Go-ahead for gas and oil exploration could open swathes of UK up to fracking, say campaigners

A green light for onshore gas and oil exploration could lead to fracking in some of the UK's most protected areas, campaigners have warned.

The Oil and Gas Authority (OGA) has granted 93 onshore licences, with around three quarters of the 159 blocks relating to unconventional shale oil or gas exploration.

OGA chief executive Andy Samuel said: "This round enables a significant amount of the UK's shale prospects to be taken forward to be explored and tested."

Energy Minister Andrea Leadsom said the Task Force for Shale Gas - an industry-backed body - found that with the right standards in place fracking could take place safely, and said "we need to get shale gas moving".

But environmental groups oppose the opening up of the countryside to fracking for fossil fuels, a move which comes just days after the UK backed the world's first universal climate agreement to drive down greenhouse gas emissions.

The Campaign to Protect Rural England (CPRE) said licences included permission for shale exploration in three national parks and six "areas of outstanding natural beauty".

Credit: andrealeadsom.com

The government faced criticism this week after it won a vote to allow fracking to take place under national parks, world heritage sites and other protected areas.

Energy giant Ineos said it had been awarded 21 new shale gas licences, making it one of the biggest players in the nascent industry with a total of a million acres under licence.

The national parks with licensing blocks awarded to shale companies are the North York Moors, the Peak District and Exmoor.
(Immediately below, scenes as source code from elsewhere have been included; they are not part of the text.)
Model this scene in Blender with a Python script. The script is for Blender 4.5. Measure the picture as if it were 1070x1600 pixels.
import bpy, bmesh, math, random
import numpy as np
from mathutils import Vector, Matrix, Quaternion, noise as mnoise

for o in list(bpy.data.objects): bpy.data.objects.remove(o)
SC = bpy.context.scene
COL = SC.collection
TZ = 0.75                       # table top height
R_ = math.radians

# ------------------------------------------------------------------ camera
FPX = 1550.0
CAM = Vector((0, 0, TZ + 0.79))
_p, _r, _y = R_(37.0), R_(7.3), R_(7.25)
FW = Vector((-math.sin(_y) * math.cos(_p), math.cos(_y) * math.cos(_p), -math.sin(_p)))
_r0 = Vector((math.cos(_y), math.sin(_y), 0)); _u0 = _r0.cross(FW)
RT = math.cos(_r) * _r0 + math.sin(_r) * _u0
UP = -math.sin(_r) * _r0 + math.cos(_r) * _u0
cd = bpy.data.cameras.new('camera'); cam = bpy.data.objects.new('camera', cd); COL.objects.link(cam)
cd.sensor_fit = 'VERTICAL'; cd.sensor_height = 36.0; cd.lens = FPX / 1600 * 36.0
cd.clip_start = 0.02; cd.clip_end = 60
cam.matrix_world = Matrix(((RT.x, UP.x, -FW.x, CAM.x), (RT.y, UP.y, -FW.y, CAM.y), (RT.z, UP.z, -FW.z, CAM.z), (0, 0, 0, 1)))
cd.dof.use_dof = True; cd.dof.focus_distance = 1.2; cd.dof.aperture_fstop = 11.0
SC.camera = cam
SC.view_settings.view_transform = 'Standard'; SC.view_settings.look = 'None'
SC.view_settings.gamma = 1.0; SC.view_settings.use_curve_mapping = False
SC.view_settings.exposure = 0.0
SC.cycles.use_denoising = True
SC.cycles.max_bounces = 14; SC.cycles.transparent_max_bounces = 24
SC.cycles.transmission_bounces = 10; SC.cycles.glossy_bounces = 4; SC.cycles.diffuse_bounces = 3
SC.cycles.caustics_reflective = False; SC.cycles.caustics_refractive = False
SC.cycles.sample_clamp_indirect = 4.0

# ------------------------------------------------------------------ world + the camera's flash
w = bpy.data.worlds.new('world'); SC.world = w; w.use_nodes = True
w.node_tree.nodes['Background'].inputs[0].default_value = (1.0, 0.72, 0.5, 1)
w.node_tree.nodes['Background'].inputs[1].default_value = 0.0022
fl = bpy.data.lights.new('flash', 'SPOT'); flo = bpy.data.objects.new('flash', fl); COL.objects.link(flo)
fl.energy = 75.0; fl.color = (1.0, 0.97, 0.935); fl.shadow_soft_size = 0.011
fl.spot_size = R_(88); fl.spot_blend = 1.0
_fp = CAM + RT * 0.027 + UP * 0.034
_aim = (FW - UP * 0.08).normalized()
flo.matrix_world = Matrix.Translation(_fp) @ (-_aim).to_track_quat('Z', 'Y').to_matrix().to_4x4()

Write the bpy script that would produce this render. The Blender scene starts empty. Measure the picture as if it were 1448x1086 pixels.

The areas of outstanding natural beauty (AONBs) affected by shale exploration are the Forest of Bowland, in Lancashire and North Yorkshire, the Lincolnshire Wolds, Dorset, Cranborne Chase in southern England and the Howardian Hills in Yorkshire.

The lavender fields on the hilltops of the Howardian Hills, one of the areas of outstanding natural beauty that has been licensed by the OGA. Credit: PA

Greenpeace energy campaigner Hannah Martin said the move was "bizarre and irresponsible" just days after the historic international deal to tackle climate change was agreed.

The blocks released by the OGA relate to squares of land which companies will have licence to explore for oil and gas, but they will still need landowner consent, Environment Agency assessments and planning permission before drilling can start.

The process could take several years before exploration, including fracking, takes place.